There is no need to subject VoIP services to the economic regulation applied to traditional telephone services.
A fast-changing technology environment does not lend itself to bringing unfocused regulatory proceedings to a timely conclusion.

Moreover, an open-ended proceeding fosters a more regulatory outcome than desirable. With a potpourri of issues up for grabs simultaneously, the agency's five commissioners, egged on by the various competing interests, are more likely to engage in horse-trading compromises that ratchet up the level of regulation.

In early December, FCC Chairman Michael Powell stated, regarding VoIP, that the FCC's first mandate must be to "do no harm," emphasizing that, "no regulator, either federal or state, should tread into this area without an absolutely compelling justification for doing so." This claim for regulatory modesty is welcome. One practical way to proceed would be for the FCC to create a VoIP policy framework simply by deciding on the individual petitions brought before it in the least regulatory way. By deciding each one narrowly on its merits, the agency is more likely to avoid regulatory overreaching.

Failing this, if the commission is intent on a establishing a generic rule, it should frame the notice not in an open-ended fashion but rather in a much more focused way, offering specific proposals that point in a decidedly deregulatory direction.
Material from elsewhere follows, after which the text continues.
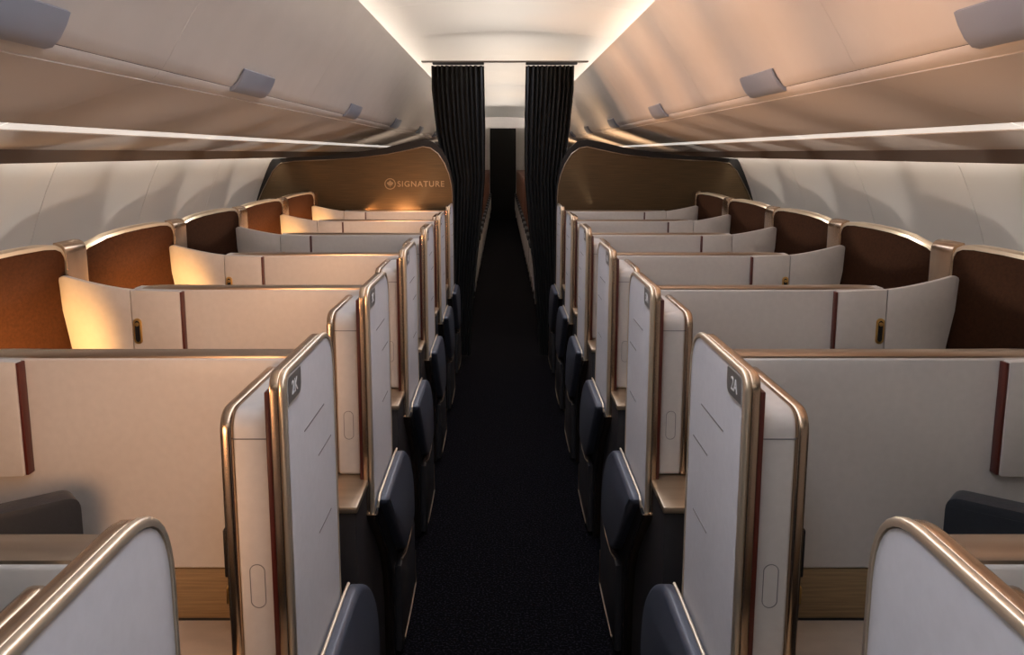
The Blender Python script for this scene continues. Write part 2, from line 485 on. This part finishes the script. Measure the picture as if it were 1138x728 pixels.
# ------------------------------------------------------------------ seat in the nearest suite on each side
def make_seat(s):
    side = 'left' if s < 0 else 'right'
    t = empty('suite_seat', (s * .98, 1.16, 0), f'dark blue leather seat by the {side} photo edge, in front of the nearest divider', 'seat', 'leather seats inside the nearest suites')
    A = Vector((.795, 1.465)); d = Vector((.766, -.643)).normalized(); n = Vector((-.643, -.766)).normalized()
    def place(b):
        # local: u along the backrest, v towards the sitter, z up
        for v in b.verts:
            p = A + d * v.co.x + n * v.co.y
            v.co = Vector((p.x, p.y, v.co.z))
        flip(b, s)
        for v in b.verts: v.co -= Vector((s * .98, 1.16, 0))
        return b
    o = rounded([(0, .40), (.58, .40), (.58, .92), (.50, .945), (.0, .938)], [.02, .03, .04, .05, .025], 6)
    bk = finish('backrest', place(prism(o, 'y', -.03, .02, None, .012, 3)), 'leather', t)
    pi_ = [(.03, .56), (.035, .82), (.05, .862), (.085, .876), (.20, .874), (.36, .870), (.50, .868), (.54, .85)]
    finish('piping', place(tube([(u, .0215, z) for u, z in pi_], .003)), 'rail', bk)
    finish('headrest', place(box(.16, .44, .018, .036, .80, .862, None, .008, 3)), 'leather', t)
    finish('seat_cushion', place(box(.02, .56, .03, .50, .36, .47, None, .04, 4)), 'leather', t)
    finish('seat_base', place(box(.05, .53, .0, .46, 0, .355, None, .02)), 'kick', t)
for s in (-1, 1): make_seat(s)

# ------------------------------------------------------------------ bulkheads
def bulkhead(s):
    side = 'left' if s < 0 else 'right'
    t = empty('bulkhead', (s * 1.05, YB, 0), f'bronze woven bulkhead on the {side} with black frame and rounded inner corner' + (', lettered SIGNATURE' if s < 0 else ', no lettering'), 'bulkhead')
    def rel(b, sc=True):
        if sc: flip(b, s)
        for v in b.verts: v.co -= Vector((s * 1.05, YB, 0))
        return b
    inner = [(1.79, .0), (1.79, 1.17), (1.735, 1.285), (1.655, 1.425), (1.60, 1.478), (1.50, 1.492), (1.29, 1.500), (1.05, 1.515), (.84, 1.540), (.68, 1.572), (.583, 1.594), (.53, 1.585), (.475, 1.545), (.430, 1.475), (.400, 1.40), (.383, 1.32), (.376, 1.24), (.374, 1.10), (.374, 0)]
    outer = [(1.83, .0), (1.83, 1.20), (1.79, 1.285), (1.71, 1.435), (1.655, 1.508), (1.50, 1.520), (1.29, 1.530), (1.05, 1.558), (.84, 1.590), (.68, 1.628), (.583, 1.645), (.515, 1.63), (.450, 1.578), (.408, 1.495), (.384, 1.41), (.370, 1.32), (.366, 1.24), (.364, 1.10), (.364, 0)]
    finish('bulkhead_panel', rel(prism(inner, 'y', YB, YB + .05)), 'bulk', t)
    finish('frame', rel(ring(outer, inner, 'y', YB - .004, YB + .06, 0)), 'black', t)
    tr = [(x, YB - .006, z) for x, z in inner[1:]]
    finish('edge_trim', rel(tube(tr, .0032, None, 8, Vector((0, 1, 0)))), 'rail', t)
    if s < 0:
        b = text_mesh('SIGNATURE', .057, .001, 1.15, .0006)
        R = Matrix(((1, 0, 0), (0, 0, -1), (0, 1, 0)))
        for v in b.verts:
            v.co = R @ v.co + Vector((-.602, YB - .003, 1.329))
        o = finish('lettering', rel(b, False), 'letter', t); o['label'] = 'gold SIGNATURE lettering'
        # round emblem with a leaf
        cx, cz, R0 = -.822, 1.331, .040
        circ = [(cx + R0 * math.cos(2 * PI * k / 40), cz + R0 * math.sin(2 * PI * k / 40)) for k in range(40)]
        ci = [(cx + R0 * .84 * math.cos(2 * PI * k / 40), cz + R0 * .84 * math.sin(2 * PI * k / 40)) for k in range(40)]
        b = ring(circ, ci, 'y', YB - .004, YB + .002)
        half = [(0, 1), (.14, .72), (.30, .80), (.24, .34), (.46, .58), (.54, .42), (.84, .46), (.74, .20), (.88, .10), (.46, -.26), (.52, -.44), (.06, -.38), (.05, -.86)]
        leaf = half + [(-x, z) for x, z in half[::-1] if x > 0]
        prism([(cx + x * R0 * .68, cz + z * R0 * .68) for x, z in leaf], 'y', YB - .004, YB + .002, b)
        o = finish('emblem', rel(b, False), 'letter', t); o['label'] = 'round leaf emblem'
for s in (-1, 1): bulkhead(s)

# ------------------------------------------------------------------ curtains and their rail
def curtain(s):
    side = 'left' if s < 0 else 'right'
    t = empty('curtain', (s * .34, 6.27, 0), f'black floor length curtain drawn to the {side} of the aisle', 'curtain', 'curtains at the aisle opening')
    rows = [(2.17, .150, .500), (2.0, .147, .498), (1.7, .143, .470), (1.36, .146, .43), (1.0, .178, .43), (.7, .212, .43), (.3, .245, .43), (.03, .262, .43)]
    if s < 0: rows = [(z, a, b + .03 if z > 1.5 else b) for z, a, b in rows]
    secs = []
    rng = random.Random(3 + s)
    ph = [rng.uniform(-.4, .4) for _ in range(20)]
    n = 120
    for (z, a, b) in rows:
        sec = []
        for i in range(n + 1):
            u = i / n
            k = u * 11
            amp = .026 * (1 + .25 * math.sin(k * .9 + ph[int(k) % 20]))
            y = 6.27 + amp * math.sin(2 * PI * k + .5 * math.sin(2.1 * k)) + .01 * math.sin(5 * u + z)
            sec.append((a + (b - a) * u, y, z))
        secs.append(sec)
    back = [[(x, y + .008, z) for x, y, z in sec[::-1]] for sec in secs]
    bm = loft([f + g for f, g in zip(secs, back)], True, True)
    flip(bm, s)
    for v in bm.verts: v.co -= Vector((s * .34, 6.27, 0))
    finish('cloth', bm, 'curtain', t, smooth=70)
    hb = box(.150, .52, 6.235, 6.305, 2.178, 2.193, None, .004)
    flip(hb, s)
    for v in hb.verts: v.co -= Vector((s * .34, 6.27, 0))
    finish('heading', hb, 'black', t)
for s in (-1, 1): curtain(s)
b = bmesh.new()
box(-.60, .60, 6.24, 6.30, 2.194, 2.203, b, .003)
tag(finish('curtain_rail', b, 'fascia', None), 'slim dark curtain rail across the ceiling above both black curtains', 'curtain rail')

# ------------------------------------------------------------------ economy seats beyond the curtain (aisle seats only)
def make_eco(s):
    t = empty('economy_seat', (0, 0, 0), '', 'seat', 'economy aisle seats beyond the curtain')
    F = lambda n, b, m, p=t: finish(n, flip(b, s), m, p)
    o = rounded([(-.02, .46), (.10, .46), (.20, 1.12), (.17, 1.17), (.12, 1.17), (.07, 1.10)], [.02, .02, .03, .02, .02, .03], 4)
    F('seat_back', prism(o, 'x', .305, .735, None, .03, 3), 'ecoseat')
    F('headrest', box(.36, .68, .045, .085, 1.0, 1.15, None, .015, 3), 'ecoseat')
    F('seat_cushion', box(.305, .735, -.42, .06, .38, .48, None, .03, 3), 'ecodark')
    ar = rounded([(-.32, .58), (.10, .58), (.10, .64), (-.32, .64)], [.02, .01, .02, .025], 4)
    F('armrest', prism(ar, 'x', .262, .303, None, .008, 2), 'ecodark')
    F('side_cover', prism(rounded([(-.34, .26), (.10, .26), (.10, .57), (-.30, .57)], [.05, .03, .03, .06], 5), 'x', .27, .298, None, .008, 2), 'ecoarm')
    for yy in (-.32, .02):
        F('leg', box(.32, .36, yy, yy + .05, 0, .38, None, .006), 'ecoarm')
    return t
eco = {s: make_eco(s) for s in (-1, 1)}
for s in (-1, 1):
    side = 'left' if s < 0 else 'right'
    L = [eco[s]] + [copy_tree(eco[s]) for _ in range(15)]
    for k, t in enumerate(L):
        t.location = (0, 7.35 + .8 * k, 0)
        if k == 0: t['label'] = f'russet economy seat on the {side} side of the dark aisle, nearest the curtain'
        else: t['label'] = f'russet economy seat {side} of the dark aisle, row {k + 1} counted from the curtain'

# ------------------------------------------------------------------ lights
def light(kind, name, loc, energy, col, **kw):
    l = bpy.data.lights.new(name, kind); l.energy = energy; l.color = col
    for k, v in kw.items(): setattr(l, k, v)
    o = bpy.data.objects.new(name, l); COL.objects.link(o); o.location = loc
    return o
def aim(o, tgt):
    o.rotation_euler = (Vector(tgt) - o.location).to_track_quat('-Z', 'Y').to_euler()

WARM = (1.0, .52, .19)
for k in range(0, 7):
    y = Y1 + PITCH * (k - 1)
    if k != 3:
        # reading lamp low in the corner by the shell, turned outboard
        l = light('SPOT', 'reading_lamp', (-1.15, y + .51, .98), 21.0, (1, .50, .16), spot_size=math.radians(115 if k else 70), spot_blend=.9, shadow_soft_size=.025)
        aim(l, (-1.43, y + .74, .97))
        # second warm lamp, added as fill, washing the next divider
        l = light('SPOT', 'panel_fill', (-.72 if k else -.66, y + .12, 1.08), 11.0, (1, .52, .25), spot_size=math.radians(120), spot_blend=.7, shadow_soft_size=.10)
        aim(l, (-.92, y + .84, .92))
    l = light('SPOT', 'bin_fill', (-1.02, y + .30, 1.12), 75.0, (1, .50, .22), spot_size=math.radians(48), spot_blend=.8, shadow_soft_size=.03)  # warm fill added to tint the bins across the aisle
    aim(l, (.75, y + .7, 2.00))
    for s in (-1, 1):
        l = light('SPOT', 'wall_fill', (s * .85, y + .59, 1.16), 6.0, (1, .9, .8), spot_size=math.radians(50), spot_blend=.4, shadow_soft_size=.01)  # unseen lamp added to throw the shell shadows onto the wall
        aim(l, (s * 1.75, y + .72, 1.47))
        l = light('SPOT', 'underside_fill', (s * 1.0, y + .35, 1.13), 1.4, (1, .86, .76), spot_size=math.radians(90), spot_blend=.8, shadow_soft_size=.05)  # neutral fill added to brighten the bin undersides
        aim(l, (s * 1.0, y + .35, 2.0))
for s in (-1, 1):
    # added fill without a fixture, just above the partitions, washing the ceiling
    l = light('AREA', 'ceiling_fill', (s * .62, 7.6, 1.19), 19.0, (1, .91, .84), shape='RECTANGLE', size=.04, size_y=16.0)
    l.data.spread = math.radians(55)
    l.rotation_euler = (0, PI - s * math.atan2(.62, 1.19), 0)
for s, e, c in ((-1, 6, (1, .8, .62)), (1, 26, (1, .62, .34))):
    for yy in (7.6, 9.6, 12.5):
        l = light('SPOT', 'economy_fill', (s * .95, yy, 1.2), e, c, spot_size=math.radians(130), spot_blend=.8, shadow_soft_size=.05)  # fill added to brighten the bins past the curtain
        aim(l, (s * .9, yy + .2, 2.0))
# fill areas added without fixtures: cool over the aisle, warm behind the camera
l = light('AREA', 'aisle_fill', (0, 3.0, 2.17), 29, (.72, .80, 1.0), shape='RECTANGLE', size=.3, size_y=7.5)
aim(l, (0, 3.0, 0))
l = light('AREA', 'front_fill', (0, -1.0, 1.9), 3, (1, .9, .8), shape='RECTANGLE', size=2.0, size_y=.6)
aim(l, (0, 2.5, .9))

w = bpy.data.worlds.new('cabin_air'); S.world = w; w.use_nodes = True
w.node_tree.nodes['Background'].inputs['Color'].default_value = (.9, .85, .8, 1)
w.node_tree.nodes['Background'].inputs['Strength'].default_value = .02

# ------------------------------------------------------------------ camera
cam = bpy.data.cameras.new('camera'); co = bpy.data.objects.new('camera', cam); COL.objects.link(co)
F_PX = 940
cam.sensor_fit = 'HORIZONTAL'; cam.sensor_width = 36; cam.lens = 36 * F_PX / 1138
th = math.atan(.16)
co.location = (-.02, 0, 1.55); co.rotation_euler = (PI / 2 - th, 0, 0)
cam.shift_x = 11 / 1138
cam.shift_y = -(364 - (170 + .16 * F_PX)) / 1138
cam.clip_start = .02
S.camera = co
S.view_settings.view_transform = 'Standard'; S.view_settings.look = 'None'
S.view_settings.gamma = 1; S.view_settings.use_curve_mapping = False
S.view_settings.exposure = 0
S.cycles.max_bounces = 8; S.cycles.diffuse_bounces = 5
While there may be a need for certain mandates, say, relating to providing 911 services and the availability of digital wiretaps, there is no need to subject VoIP services to the economic regulation applied to traditional telephone services.

Yes, the substance of the VoIP regulatory debate should proceed with as few hide-the-ball metaphysical arguments as possible. As importantly, the process employed should promote regulatory modesty and timely decision making. Then, we'll have the best chance of doing "no harm."